▶ Exercise instructions:
In the records below, find each line containing the word "picture" and copy it.

▶ Raw data:
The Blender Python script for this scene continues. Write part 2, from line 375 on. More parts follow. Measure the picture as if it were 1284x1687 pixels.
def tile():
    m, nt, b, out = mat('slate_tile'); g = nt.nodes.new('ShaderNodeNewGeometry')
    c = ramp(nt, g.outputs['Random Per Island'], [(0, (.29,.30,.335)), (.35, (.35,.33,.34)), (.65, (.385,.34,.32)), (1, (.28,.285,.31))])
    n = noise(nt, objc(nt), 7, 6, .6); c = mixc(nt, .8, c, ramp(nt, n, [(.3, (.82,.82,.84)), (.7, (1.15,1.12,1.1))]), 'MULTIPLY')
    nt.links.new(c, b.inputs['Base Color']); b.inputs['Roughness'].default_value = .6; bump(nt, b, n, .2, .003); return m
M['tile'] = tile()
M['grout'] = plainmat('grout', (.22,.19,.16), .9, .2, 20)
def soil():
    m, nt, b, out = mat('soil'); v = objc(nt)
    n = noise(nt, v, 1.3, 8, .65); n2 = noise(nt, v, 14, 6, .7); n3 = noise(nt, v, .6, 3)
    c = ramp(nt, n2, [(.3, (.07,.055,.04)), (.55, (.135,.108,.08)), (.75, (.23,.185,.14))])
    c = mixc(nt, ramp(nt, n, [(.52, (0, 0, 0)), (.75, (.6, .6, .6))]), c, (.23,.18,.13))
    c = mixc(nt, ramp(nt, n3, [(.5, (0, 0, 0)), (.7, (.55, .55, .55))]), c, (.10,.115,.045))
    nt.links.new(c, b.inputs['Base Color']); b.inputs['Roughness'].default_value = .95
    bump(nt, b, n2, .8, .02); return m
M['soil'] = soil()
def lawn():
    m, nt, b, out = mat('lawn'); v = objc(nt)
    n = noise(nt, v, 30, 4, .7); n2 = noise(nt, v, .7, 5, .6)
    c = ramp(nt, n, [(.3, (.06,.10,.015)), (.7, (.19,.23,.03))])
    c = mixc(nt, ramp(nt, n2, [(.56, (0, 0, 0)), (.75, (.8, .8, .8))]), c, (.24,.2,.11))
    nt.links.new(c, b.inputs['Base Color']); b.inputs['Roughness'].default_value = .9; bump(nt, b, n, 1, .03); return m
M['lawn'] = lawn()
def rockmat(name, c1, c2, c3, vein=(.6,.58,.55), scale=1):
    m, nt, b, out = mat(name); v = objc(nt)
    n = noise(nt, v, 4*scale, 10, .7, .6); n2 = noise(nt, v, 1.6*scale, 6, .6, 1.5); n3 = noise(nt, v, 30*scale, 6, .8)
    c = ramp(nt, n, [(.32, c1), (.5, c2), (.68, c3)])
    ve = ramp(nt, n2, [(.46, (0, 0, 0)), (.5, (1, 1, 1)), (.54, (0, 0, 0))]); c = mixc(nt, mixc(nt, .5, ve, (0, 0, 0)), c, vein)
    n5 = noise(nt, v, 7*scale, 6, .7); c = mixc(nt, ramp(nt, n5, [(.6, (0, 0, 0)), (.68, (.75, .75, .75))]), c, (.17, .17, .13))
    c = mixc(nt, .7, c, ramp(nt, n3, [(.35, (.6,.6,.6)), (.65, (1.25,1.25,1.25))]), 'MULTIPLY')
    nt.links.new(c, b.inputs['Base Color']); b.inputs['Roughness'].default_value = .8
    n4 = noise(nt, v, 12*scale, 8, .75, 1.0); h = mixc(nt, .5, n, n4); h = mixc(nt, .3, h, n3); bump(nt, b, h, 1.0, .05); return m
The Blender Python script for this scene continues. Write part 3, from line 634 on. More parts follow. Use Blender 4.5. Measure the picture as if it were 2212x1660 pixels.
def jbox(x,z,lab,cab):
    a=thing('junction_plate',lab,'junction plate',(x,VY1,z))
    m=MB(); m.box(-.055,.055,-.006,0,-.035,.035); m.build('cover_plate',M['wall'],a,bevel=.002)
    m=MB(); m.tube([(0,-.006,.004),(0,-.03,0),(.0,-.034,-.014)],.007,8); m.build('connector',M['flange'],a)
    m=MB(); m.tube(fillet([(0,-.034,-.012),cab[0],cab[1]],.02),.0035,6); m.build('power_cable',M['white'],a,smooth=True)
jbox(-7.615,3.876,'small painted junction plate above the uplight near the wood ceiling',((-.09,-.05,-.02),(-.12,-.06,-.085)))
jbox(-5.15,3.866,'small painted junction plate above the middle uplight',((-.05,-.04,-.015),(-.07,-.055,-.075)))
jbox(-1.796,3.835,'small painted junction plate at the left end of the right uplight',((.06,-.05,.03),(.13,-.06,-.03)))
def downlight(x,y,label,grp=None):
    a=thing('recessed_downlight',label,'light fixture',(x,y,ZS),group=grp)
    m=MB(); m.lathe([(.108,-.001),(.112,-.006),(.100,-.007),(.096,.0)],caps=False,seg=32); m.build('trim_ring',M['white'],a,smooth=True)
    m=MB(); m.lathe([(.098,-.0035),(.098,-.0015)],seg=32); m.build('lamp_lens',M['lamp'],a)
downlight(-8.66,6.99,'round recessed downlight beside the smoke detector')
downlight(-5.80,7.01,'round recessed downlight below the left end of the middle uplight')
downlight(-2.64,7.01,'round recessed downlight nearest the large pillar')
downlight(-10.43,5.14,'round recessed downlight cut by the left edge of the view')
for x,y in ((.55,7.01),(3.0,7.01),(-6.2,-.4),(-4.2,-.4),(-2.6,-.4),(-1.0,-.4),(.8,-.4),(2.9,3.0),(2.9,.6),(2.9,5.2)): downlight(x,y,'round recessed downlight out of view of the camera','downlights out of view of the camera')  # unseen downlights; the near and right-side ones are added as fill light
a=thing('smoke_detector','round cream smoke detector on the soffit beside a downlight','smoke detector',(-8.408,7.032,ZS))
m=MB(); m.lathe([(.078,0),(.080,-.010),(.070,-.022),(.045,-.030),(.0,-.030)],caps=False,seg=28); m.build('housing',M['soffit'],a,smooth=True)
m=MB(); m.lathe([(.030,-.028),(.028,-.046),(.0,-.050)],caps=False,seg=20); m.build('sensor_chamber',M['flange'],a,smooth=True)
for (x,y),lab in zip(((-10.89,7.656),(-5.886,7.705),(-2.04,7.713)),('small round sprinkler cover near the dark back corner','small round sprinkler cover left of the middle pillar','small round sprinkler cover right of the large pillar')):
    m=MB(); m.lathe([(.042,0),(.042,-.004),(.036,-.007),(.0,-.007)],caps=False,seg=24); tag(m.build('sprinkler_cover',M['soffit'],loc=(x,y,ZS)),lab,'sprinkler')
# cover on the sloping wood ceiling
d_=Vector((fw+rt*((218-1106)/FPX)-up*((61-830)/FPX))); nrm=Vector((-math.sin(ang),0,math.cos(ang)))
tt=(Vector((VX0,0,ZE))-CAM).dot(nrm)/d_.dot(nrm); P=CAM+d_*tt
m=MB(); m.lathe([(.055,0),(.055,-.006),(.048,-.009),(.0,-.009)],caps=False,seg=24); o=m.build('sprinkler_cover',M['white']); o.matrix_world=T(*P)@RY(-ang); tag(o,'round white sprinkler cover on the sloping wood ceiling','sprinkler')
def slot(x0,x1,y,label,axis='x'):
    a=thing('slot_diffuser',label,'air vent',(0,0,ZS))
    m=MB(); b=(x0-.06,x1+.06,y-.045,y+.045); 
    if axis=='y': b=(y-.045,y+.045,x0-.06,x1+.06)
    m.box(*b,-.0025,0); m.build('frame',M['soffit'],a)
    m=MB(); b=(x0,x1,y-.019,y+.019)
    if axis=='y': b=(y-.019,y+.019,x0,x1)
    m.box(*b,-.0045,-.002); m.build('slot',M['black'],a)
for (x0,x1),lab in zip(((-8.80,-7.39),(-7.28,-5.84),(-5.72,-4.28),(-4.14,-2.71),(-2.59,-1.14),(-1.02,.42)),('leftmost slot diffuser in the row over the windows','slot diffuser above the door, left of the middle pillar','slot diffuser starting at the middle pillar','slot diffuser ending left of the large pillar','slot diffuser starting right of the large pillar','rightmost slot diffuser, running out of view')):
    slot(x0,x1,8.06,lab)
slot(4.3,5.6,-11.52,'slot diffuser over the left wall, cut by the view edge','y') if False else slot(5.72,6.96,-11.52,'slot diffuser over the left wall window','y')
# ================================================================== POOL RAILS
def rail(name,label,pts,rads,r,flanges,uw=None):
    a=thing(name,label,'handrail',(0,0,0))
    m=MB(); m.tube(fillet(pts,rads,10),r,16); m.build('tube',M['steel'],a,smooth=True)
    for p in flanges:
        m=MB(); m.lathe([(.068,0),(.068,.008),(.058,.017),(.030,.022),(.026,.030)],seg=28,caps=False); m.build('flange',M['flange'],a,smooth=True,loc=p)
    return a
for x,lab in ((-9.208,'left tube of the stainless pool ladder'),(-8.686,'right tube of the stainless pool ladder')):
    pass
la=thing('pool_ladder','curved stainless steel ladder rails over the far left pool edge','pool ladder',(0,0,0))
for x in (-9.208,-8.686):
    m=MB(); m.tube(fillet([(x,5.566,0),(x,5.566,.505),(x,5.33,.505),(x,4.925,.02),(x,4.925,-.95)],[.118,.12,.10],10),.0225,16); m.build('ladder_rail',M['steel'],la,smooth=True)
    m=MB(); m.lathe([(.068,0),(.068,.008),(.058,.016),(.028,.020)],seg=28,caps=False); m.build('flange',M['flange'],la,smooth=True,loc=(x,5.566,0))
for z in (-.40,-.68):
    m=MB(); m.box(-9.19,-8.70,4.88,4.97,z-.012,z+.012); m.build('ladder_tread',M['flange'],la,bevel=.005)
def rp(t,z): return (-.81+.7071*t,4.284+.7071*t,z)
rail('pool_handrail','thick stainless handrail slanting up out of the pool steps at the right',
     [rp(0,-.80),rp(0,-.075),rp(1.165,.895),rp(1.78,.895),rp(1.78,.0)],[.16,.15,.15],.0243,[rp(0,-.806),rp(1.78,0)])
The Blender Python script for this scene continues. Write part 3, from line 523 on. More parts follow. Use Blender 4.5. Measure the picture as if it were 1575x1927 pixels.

▶ Written answer:
The Blender Python script for this scene continues. Write part 2, from line 375 on. More parts follow. Measure the picture as if it were 1284x1687 pixels.
The Blender Python script for this scene continues. Write part 3, from line 634 on. More parts follow. Use Blender 4.5. Measure the picture as if it were 2212x1660 pixels.
The Blender Python script for this scene continues. Write part 3, from line 523 on. More parts follow. Use Blender 4.5. Measure the picture as if it were 1575x1927 pixels.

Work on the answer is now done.